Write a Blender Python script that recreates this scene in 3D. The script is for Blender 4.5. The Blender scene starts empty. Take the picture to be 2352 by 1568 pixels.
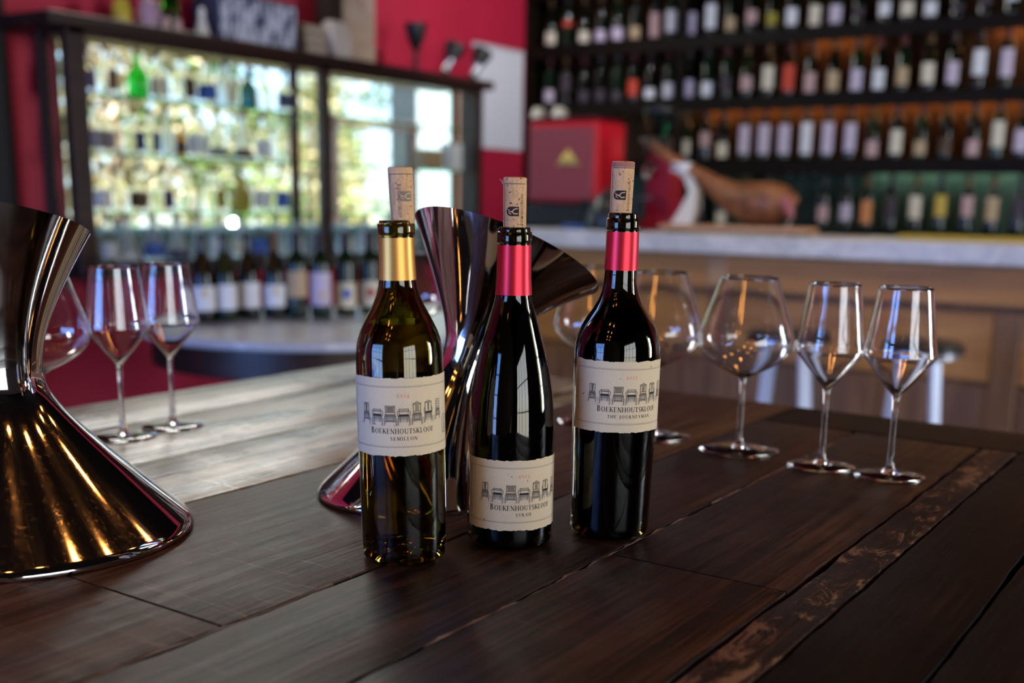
import bpy, math, random
from math import sin, cos, pi, radians, sqrt
from mathutils import Vector

random.seed(7)
scene = bpy.context.scene
COL = scene.collection

# ------------------------------------------------------------------ camera
# world: +Y runs along the left wall, +X along the bar; the camera is turned 34.2 deg to the left of +Y
F, PITCH, ROLL, CY, CZ, YAW = 2569.75, .21782, .01724, 1028.4, 1.0688, radians(34.2)
cam_d = bpy.data.cameras.new('camera')
cam = bpy.data.objects.new('camera', cam_d); COL.objects.link(cam)
cam_d.sensor_width = 36.0
cam_d.lens = F * 36.0 / 2352
cam_d.shift_y = (CY - 784) / 2352
from mathutils import Matrix
cam.matrix_world = (Matrix.Translation((0, 0, CZ)) @ Matrix.Rotation(YAW, 4, 'Z') @
                    Matrix.Rotation(pi / 2 - PITCH, 4, 'X') @ Matrix.Rotation(ROLL, 4, 'Z'))
cam_d.clip_start = .02
cam_d.dof.use_dof = True
cam_d.dof.focus_distance = 1.035
cam_d.dof.aperture_fstop = 3.3
scene.camera = cam

# ------------------------------------------------------------------ view, world, sun, daylight at the windows
vs = scene.view_settings
vs.view_transform = 'Standard'; vs.look = 'None'; vs.gamma = 1.0; vs.use_curve_mapping = False
vs.exposure = 1.42
cy = scene.cycles
cy.use_denoising = True
cy.max_bounces = 14; cy.transmission_bounces = 12; cy.glossy_bounces = 5; cy.diffuse_bounces = 3
cy.transparent_max_bounces = 16
cy.caustics_reflective = False; cy.caustics_refractive = True
cy.sample_clamp_indirect = 6.0

world = bpy.data.worlds.new('world'); scene.world = world; world.use_nodes = True
wn = world.node_tree.nodes; wl = world.node_tree.links
sky = wn.new('ShaderNodeTexSky'); sky.sky_type = 'HOSEK_WILKIE'; sky.turbidity = 3.5
sky.sun_direction = Vector((.45, .5, .75)).normalized()
wl.new(sky.outputs[0], wn['Background'].inputs[0]); wn['Background'].inputs[1].default_value = 6.0

sun_d = bpy.data.lights.new('sun', 'SUN'); sun_d.energy = 20.0; sun_d.angle = radians(1); sun_d.color = (1, .93, .8)
sun = bpy.data.objects.new('sun', sun_d); COL.objects.link(sun)
sun.rotation_euler = Vector((.45, .5, .75)).to_track_quat('Z', 'Y').to_euler()

def area(name, loc, toward, sx, sy, power, color):
    d = bpy.data.lights.new(name, 'AREA'); d.shape = 'RECTANGLE'; d.size = sx; d.size_y = sy
    d.energy = power; d.color = color
    o = bpy.data.objects.new(name, d); COL.objects.link(o); o.location = loc
    o.rotation_euler = (-Vector(toward)).to_track_quat('Z', 'Y').to_euler()
    return o
# daylight standing in the openings of the windows behind and to the right of the camera
XW_ = -4.11
WIN_B = (-3.75, -1.0, .06, 2.35)          # back wall glass doors: X range, Z range
WIN_R1 = (-2.3, .35, .06, 2.35)           # right wall glass doors: Y range, Z range
WIN_R2 = (3.45, 4.45, .5, 2.4)
area('daylight_back', (-2.375, -3.28, 1.2), (0, 1, 0), 2.7, 2.25, 66, (.08, .27, 1))
area('daylight_right', (3.08, -.975, 1.2), (-1, 0, 0), 2.6, 2.25, 34, (1, .92, .80))
ADDED_WIN_L = (.9, 4.6, 2.36, 2.92)             # unseen window added above the cabinet to brighten the table: Y range, Z range
area('added_fill_left_high', (XW_ - .13, 2.75, 2.64), (1, 0, -.25), 3.6, .54, 44, (1, .97, .84))
area('daylight_bar_end', (3.08, 3.95, 1.45), (-1, 0, 0), 1.0, 1.85, 62, (.88, .93, 1))

# ------------------------------------------------------------------ pixel helpers (used to place things at their real depth)
def ray(x, y):
    a, b = x - 1176, y - CY
    c, s = cos(ROLL), sin(ROLL)
    u = c * a + s * b; v = -s * a + c * b
    up = -v / F; r = u / F
    cp, sp = cos(PITCH), sin(PITCH)
    yy = cp + up * sp; zz = -sp + up * cp
    return Vector((r * cos(YAW) - yy * sin(YAW), r * sin(YAW) + yy * cos(YAW), zz))
CAM = Vector((0, 0, CZ))
def onz(x, y, z): d = ray(x, y); return CAM + d * ((z - CZ) / d.z)
def onY(x, y, Y): d = ray(x, y); return CAM + d * (Y / d.y)
def onX(x, y, X): d = ray(x, y); return CAM + d * (X / d.x)
RT = Vector((cos(YAW), sin(YAW), 0)); FW = Vector((-sin(YAW), cos(YAW), 0))

# ------------------------------------------------------------------ mesh helpers
class MB:
    def __init__(s): s.v = []; s.f = []
    def add(s, vs, fs):
        o = len(s.v); s.v += [tuple(v) for v in vs]; s.f += [tuple(i + o for i in f) for f in fs]; return s
    def box(s, x0, x1, y0, y1, z0, z1, b=0.0):
        if b <= 0:
            return s.add([(x0,y0,z0),(x1,y0,z0),(x1,y1,z0),(x0,y1,z0),(x0,y0,z1),(x1,y0,z1),(x1,y1,z1),(x0,y1,z1)],
                         [(0,3,2,1),(4,5,6,7),(0,1,5,4),(1,2,6,5),(2,3,7,6),(3,0,4,7)])
        def rr(z, i): 
            return [(x0+i+b,y0+i,z),(x1-i-b,y0+i,z),(x1-i,y0+i+b,z),(x1-i,y1-i-b,z),(x1-i-b,y1-i,z),(x0+i+b,y1-i,z),(x0+i,y1-i-b,z),(x0+i,y0+i+b,z)]
        R = [rr(z0, b), rr(z0 + b, 0), rr(z1 - b, 0), rr(z1, b)]
        vs = [p for r in R for p in r]; fs = []
        for k in range(3):
            for i in range(8):
                j = (i + 1) % 8; fs.append((k*8+i, k*8+j, k*8+8+j, k*8+8+i))
        fs.append(tuple(range(7, -1, -1))); fs.append(tuple(range(24, 32)))
        return s.add(vs, fs)
    def lathe(s, prof, n=32, c=(0, 0, 0), cap0=True, cap1=True, sq=1.0, a0=0, a1=2*pi):
        full = abs(a1 - a0 - 2*pi) < 1e-6
        m = n if full else n + 1
        vs = []
        for r, z in prof:
            for i in range(m):
                a = a0 + (a1 - a0) * i / n
                ca, sa = cos(a), sin(a)
                if sq < 1:   # squarish section
                    k = (abs(ca) ** (2/sq) + abs(sa) ** (2/sq)) ** (-sq/2)
                    ca *= k; sa *= k
                vs.append((c[0] + r * ca, c[1] + r * sa, c[2] + z))
        fs = []
        for k in range(len(prof) - 1):
            for i in range(n):
                j = (i + 1) % m
                fs.append((k*m+i, k*m+j, (k+1)*m+j, (k+1)*m+i))
        if full and cap0: fs.append(tuple(range(m - 1, -1, -1)))
        if full and cap1: fs.append(tuple((len(prof)-1)*m + i for i in range(m)))
        return s.add(vs, fs)
    def loft(s, rings, cap0=True, cap1=True):
        m = len(rings[0]); vs = [p for r in rings for p in r]; fs = []
        for k in range(len(rings) - 1):
            for i in range(m):
                j = (i + 1) % m; fs.append((k*m+i, k*m+j, (k+1)*m+j, (k+1)*m+i))
        if cap0: fs.append(tuple(range(m - 1, -1, -1)))
        if cap1: fs.append(tuple((len(rings)-1)*m + i for i in range(m)))
        return s.add(vs, fs)
    def tube(s, path, rad, n=10, sy=1.0):
        P = [Vector(p) for p in path]
        R = rad if isinstance(rad, (list, tuple)) else [rad] * len(P)
        rings = []
        up = Vector((0, 0, 1))
        for i, p in enumerate(P):
            t = (P[min(i+1, len(P)-1)] - P[max(i-1, 0)]).normalized()
            a = t.cross(up)
            if a.length < 1e-3: a = t.cross(Vector((0, 1, 0)))
            a.normalize(); b = a.cross(t).normalized()
            rings.append([p + (a * cos(2*pi*k/n) * sy + b * sin(2*pi*k/n)) * R[i] for k in range(n)])
        return s.loft(rings)
    def mesh(s, name, smooth=None):
        me = bpy.data.meshes.new(name); me.from_pydata(s.v, [], s.f); me.validate(); me.update()
        import bmesh
        bm = bmesh.new(); bm.from_mesh(me); bmesh.ops.recalc_face_normals(bm, faces=bm.faces); bm.to_mesh(me); bm.free()
        if smooth is not None:
            for p in me.polygons: p.use_smooth = True
            me.set_sharp_from_angle(angle=radians(smooth))
        return me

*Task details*
Leave out the pictures and repeat the lines from the start of the material through the line with "COL = scene.collection", inclusive.

*Result of this exercise*
Write a Blender Python script that recreates this scene in 3D. The script is for Blender 4.5. The Blender scene starts empty. Take the picture to be 2352 by 1568 pixels.
import bpy, math, random
from math import sin, cos, pi, radians, sqrt
from mathutils import Vector

random.seed(7)
scene = bpy.context.scene
COL = scene.collection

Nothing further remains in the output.